かわいい顔って、どんな顔
かわいい顔ってどんな顔、かわいい顔ってどんな顔。
あほなのろけと思わずに、そんなことを念じてお絵描き歌でもつまみながらお読みください。
かわいい顔って、どんな顔。きょうは、右斜めから書いてみようか。
十日夜の月。
半月よりも幾分ぷっくりしたお月様を横に、それをおでこにしたら、左右にバランス良く、アーモンドよりも厚くうずらの卵よりも薄い眼を両方に置いて、その真ん中にまん丸を、満月よりももう少しうるんだ十六夜の瞳をいれてあげて。そのあと、眉間が見えてくるその真ん中から、アルファベットの大文字の「エル」を、少し上向きの配置に気を付けて加えてあげる。そうそう、あんまり上に向けると、書き加えない鼻の穴が見えてくるから気を付けて。

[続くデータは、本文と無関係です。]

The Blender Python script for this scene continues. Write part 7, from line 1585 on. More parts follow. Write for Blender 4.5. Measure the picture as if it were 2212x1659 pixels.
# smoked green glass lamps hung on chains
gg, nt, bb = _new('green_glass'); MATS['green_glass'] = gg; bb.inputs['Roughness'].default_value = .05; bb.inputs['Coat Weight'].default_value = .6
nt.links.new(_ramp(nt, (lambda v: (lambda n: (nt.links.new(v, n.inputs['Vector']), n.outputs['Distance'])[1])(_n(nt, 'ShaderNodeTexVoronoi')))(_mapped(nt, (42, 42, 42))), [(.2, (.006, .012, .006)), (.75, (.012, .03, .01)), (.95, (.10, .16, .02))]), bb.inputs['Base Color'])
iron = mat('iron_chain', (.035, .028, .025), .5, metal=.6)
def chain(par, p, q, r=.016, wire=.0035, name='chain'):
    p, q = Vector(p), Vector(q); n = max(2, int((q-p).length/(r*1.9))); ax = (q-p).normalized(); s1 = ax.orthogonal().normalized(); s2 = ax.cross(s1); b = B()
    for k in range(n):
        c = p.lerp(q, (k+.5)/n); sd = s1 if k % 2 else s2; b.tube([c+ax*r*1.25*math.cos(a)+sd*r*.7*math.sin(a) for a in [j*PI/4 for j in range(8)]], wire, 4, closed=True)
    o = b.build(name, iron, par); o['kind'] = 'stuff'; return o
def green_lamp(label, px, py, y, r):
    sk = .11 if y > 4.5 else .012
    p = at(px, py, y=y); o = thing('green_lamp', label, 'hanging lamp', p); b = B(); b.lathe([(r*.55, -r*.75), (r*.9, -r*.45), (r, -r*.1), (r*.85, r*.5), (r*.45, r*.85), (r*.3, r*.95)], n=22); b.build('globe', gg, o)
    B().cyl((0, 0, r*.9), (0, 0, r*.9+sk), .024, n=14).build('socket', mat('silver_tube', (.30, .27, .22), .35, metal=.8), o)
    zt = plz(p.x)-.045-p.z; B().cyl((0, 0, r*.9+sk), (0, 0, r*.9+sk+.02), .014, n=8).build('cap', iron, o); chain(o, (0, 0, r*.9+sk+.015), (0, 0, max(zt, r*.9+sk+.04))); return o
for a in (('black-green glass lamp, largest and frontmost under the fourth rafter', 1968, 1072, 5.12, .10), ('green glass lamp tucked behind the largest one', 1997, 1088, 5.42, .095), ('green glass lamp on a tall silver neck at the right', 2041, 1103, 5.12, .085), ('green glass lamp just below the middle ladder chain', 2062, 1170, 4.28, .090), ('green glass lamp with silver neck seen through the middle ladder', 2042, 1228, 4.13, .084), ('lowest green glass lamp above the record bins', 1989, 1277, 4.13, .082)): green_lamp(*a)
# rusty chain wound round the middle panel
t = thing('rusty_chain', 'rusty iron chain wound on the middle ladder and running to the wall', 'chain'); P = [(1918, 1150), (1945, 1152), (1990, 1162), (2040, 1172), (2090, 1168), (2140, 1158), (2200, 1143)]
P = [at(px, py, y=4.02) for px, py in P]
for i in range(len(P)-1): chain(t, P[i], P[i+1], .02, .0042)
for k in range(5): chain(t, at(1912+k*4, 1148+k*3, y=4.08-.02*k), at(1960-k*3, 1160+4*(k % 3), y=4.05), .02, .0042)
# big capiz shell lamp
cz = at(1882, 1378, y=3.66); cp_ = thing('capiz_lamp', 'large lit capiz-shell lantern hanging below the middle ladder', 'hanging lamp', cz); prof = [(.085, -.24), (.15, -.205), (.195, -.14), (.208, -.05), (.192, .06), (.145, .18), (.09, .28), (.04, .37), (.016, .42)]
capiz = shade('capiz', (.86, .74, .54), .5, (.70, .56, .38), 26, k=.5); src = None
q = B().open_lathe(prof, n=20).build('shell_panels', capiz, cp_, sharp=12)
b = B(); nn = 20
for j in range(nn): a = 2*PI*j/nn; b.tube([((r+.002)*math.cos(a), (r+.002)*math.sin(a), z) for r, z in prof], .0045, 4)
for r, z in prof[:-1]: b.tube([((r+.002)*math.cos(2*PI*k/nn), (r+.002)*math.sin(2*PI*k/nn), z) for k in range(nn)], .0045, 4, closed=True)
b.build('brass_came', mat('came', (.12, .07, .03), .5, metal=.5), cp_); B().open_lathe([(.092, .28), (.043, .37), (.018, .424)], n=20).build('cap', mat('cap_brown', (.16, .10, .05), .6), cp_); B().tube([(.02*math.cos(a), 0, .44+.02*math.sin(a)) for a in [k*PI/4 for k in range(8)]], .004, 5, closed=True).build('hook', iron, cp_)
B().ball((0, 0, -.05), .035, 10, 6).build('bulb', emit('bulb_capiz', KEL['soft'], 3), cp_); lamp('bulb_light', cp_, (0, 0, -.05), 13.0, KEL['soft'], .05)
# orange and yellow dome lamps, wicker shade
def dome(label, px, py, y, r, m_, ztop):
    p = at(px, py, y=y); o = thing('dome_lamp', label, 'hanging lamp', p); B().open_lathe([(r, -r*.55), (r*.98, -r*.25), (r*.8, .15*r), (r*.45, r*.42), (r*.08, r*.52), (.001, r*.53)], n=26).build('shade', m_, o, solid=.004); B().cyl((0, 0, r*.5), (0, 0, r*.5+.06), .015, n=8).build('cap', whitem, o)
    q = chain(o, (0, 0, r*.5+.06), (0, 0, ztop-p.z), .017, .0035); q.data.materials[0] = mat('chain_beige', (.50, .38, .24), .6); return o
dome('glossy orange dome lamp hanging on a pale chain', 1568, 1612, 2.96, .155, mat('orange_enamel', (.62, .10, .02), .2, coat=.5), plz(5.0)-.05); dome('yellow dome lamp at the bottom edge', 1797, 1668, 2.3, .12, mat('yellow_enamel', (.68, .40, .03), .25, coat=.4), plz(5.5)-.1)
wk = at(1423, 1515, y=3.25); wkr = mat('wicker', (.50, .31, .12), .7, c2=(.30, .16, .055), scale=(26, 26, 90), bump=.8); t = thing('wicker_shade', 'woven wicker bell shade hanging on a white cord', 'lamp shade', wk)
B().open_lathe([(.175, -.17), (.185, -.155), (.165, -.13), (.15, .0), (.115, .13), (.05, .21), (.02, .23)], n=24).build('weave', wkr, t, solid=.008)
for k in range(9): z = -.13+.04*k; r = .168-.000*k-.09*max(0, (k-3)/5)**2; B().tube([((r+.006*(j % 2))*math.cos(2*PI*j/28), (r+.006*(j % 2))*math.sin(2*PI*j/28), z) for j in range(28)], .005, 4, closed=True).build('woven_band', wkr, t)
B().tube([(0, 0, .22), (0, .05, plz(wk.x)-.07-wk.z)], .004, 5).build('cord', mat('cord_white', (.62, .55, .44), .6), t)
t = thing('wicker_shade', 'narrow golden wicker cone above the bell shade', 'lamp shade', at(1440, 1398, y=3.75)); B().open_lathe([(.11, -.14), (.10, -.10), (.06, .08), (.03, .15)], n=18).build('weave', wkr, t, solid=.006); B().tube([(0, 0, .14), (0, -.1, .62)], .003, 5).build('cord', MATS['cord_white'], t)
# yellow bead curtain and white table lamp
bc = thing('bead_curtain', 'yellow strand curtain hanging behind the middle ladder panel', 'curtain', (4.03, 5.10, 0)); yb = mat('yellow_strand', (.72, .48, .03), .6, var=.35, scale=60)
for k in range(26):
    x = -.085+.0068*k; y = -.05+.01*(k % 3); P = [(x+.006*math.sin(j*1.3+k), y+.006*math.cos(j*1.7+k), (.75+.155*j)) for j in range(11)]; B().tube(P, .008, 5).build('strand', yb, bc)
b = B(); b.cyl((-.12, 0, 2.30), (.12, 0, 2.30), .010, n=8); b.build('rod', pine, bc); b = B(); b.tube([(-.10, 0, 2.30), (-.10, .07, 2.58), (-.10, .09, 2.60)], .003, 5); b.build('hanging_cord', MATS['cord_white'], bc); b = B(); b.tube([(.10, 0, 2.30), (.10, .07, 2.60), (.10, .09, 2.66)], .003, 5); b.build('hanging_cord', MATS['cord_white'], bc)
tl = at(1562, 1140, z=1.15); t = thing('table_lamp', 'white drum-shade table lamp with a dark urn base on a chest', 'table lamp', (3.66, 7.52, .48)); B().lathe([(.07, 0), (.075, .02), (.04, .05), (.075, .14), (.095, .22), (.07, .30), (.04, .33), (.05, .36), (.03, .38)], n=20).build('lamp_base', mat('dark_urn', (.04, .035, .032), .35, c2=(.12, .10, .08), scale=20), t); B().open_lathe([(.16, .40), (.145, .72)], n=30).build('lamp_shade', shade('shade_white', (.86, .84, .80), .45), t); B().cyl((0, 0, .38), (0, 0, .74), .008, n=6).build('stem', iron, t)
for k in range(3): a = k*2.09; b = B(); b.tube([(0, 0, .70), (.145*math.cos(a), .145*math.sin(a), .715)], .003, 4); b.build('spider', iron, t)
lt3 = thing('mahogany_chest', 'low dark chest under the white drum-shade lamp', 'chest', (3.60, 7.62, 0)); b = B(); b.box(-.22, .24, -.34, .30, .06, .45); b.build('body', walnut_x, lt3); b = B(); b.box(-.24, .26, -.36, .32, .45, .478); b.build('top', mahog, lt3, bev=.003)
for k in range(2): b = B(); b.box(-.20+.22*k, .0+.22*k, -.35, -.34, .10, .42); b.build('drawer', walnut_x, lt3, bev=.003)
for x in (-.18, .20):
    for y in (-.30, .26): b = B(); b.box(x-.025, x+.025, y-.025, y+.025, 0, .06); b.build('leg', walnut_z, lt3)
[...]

おでこに使った十日夜と同じ大きさの月を縦にしたら、少し太ったアーモンドの右目と上向いたエルの鼻に近づけて、添えていく。いっしょに、真一文字の横棒ひとつで拵えた口も一緒にね。いまはお喋りしてないけど、開いたら少しだけ高い声が聞きたいのなら、思ってる長さよりも少し短く。
右手でほっぺの十日夜、左で紅さす前の唇をゆっくりゆっくり持ち寄っていけば、だんだんに見えてくるでしょう。日曜の朝から隣のリビングでジャックニコルソンがだんだんにだんだんに壊れていく顔のアップに、うわあぁぁ、うわあぁぁの声を出している人の顔が。
いつまでも童顔なのは、口元を鼻の下に近づけて、その短くなった分だけで丸顔のせいなのか。
あとの眉毛と髪形は、なんでもいいでしょう。セミロングにショートボブ、ポニーテールにツインテールだって、まだまだいけますよ、おくさま。